Only full-time students are charged the top-up fee and therefore, those universities with high proportions of full-time students attract large sums of money - and those with substantial proportions of part-time students forfeit their equivalent.

This cannot be right. The English Funding Council and Government have promised a review of the system of funding but this is more difficult than it would at first glance seem. Consider a student who registers full-time for a degree, manages to work 40 hours a week at Tesco and pays £3,000 per annum for the privilege of the university experience. How different is she from one of her fellow students who registers part-time, manages to work 40 hours a week at Tesco and pays her part-time fee of something a lot less than £3,000?
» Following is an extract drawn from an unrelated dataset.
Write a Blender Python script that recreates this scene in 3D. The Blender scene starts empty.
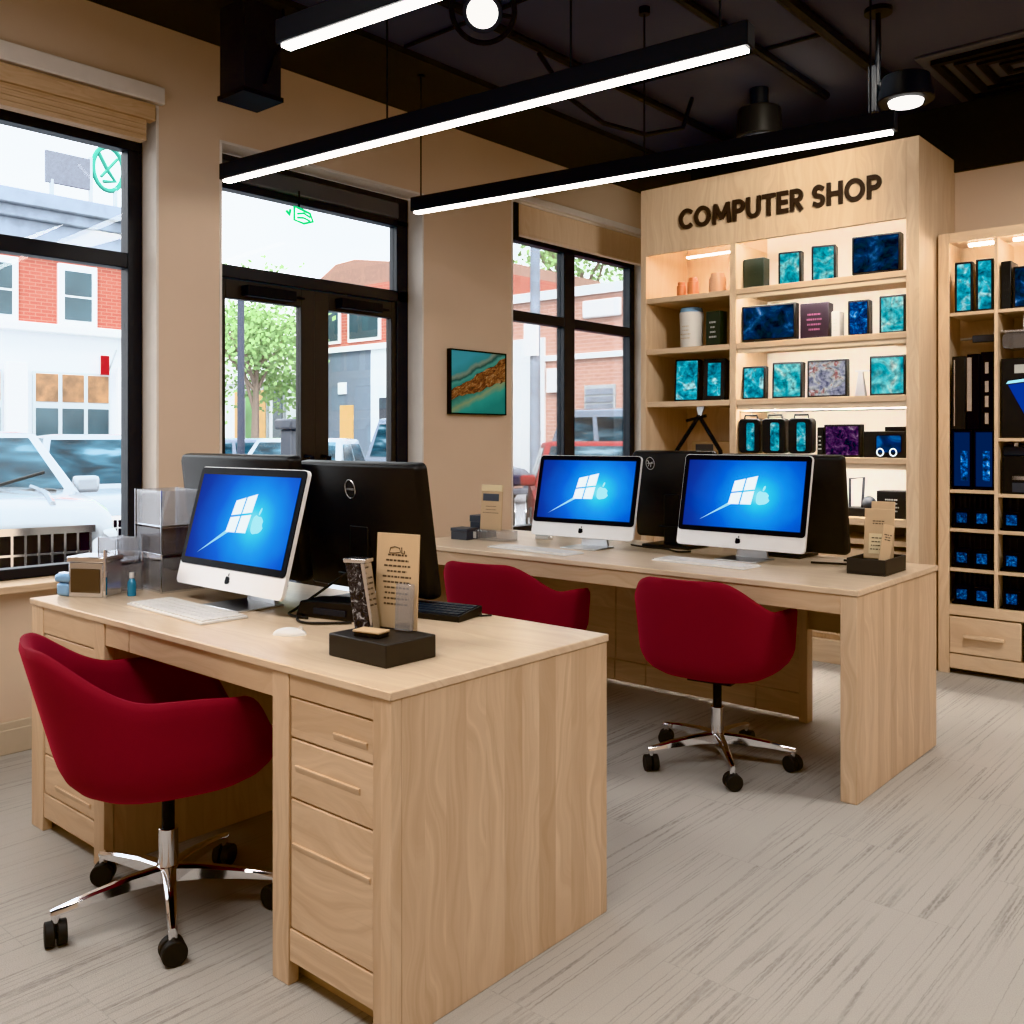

Given the flexibility many universities are introducing into their programmes (including opportunities to access and study online), the difference between part-time and full-time is blurred and indistinct. Many universities offer a combination of learning possibilities. Given the escalation in costs, more and more students have to undertake work for a varying number of hours per week.

Would this were the only problem. The present funding formula is based on the fundamental premise of a university organised primarily around providing full-time education to an 18- to 24-year-old age group at a specific physical location where are housed all the disciplinary specialists necessary to the task. It was an affordable model when a small percentage of the population went to university and it was possible to attract sufficient academics to the task. In a country described as a "knowledge" society, where a very substantial proportion of the population needs a high level of skills and aspires to higher education, the model comes unstuck. The demands on the public purse become so high that the model itself and the assumptions on which it is based have to be re-examined.

With the growing need for mid-career education, in America (for example) already more than half the people enrolling in higher education are over 24. At the same time a substantial proportion of the academic body is due for retirement - and cannot be replaced in sufficient numbers to keep the old model of teaching a proposition. "Bricks and mortar" campuses will not be able to keep up with demand. Substantial online instructional capability has to be a standard feature of all institutions and instructors cannot rely on lectures as the dominant mode of instruction. The Open University has demonstrated there is another way - and one would hope that we see more collaborative partnerships between the traditional and the new modes promoted and proved by open and distance learning institutions.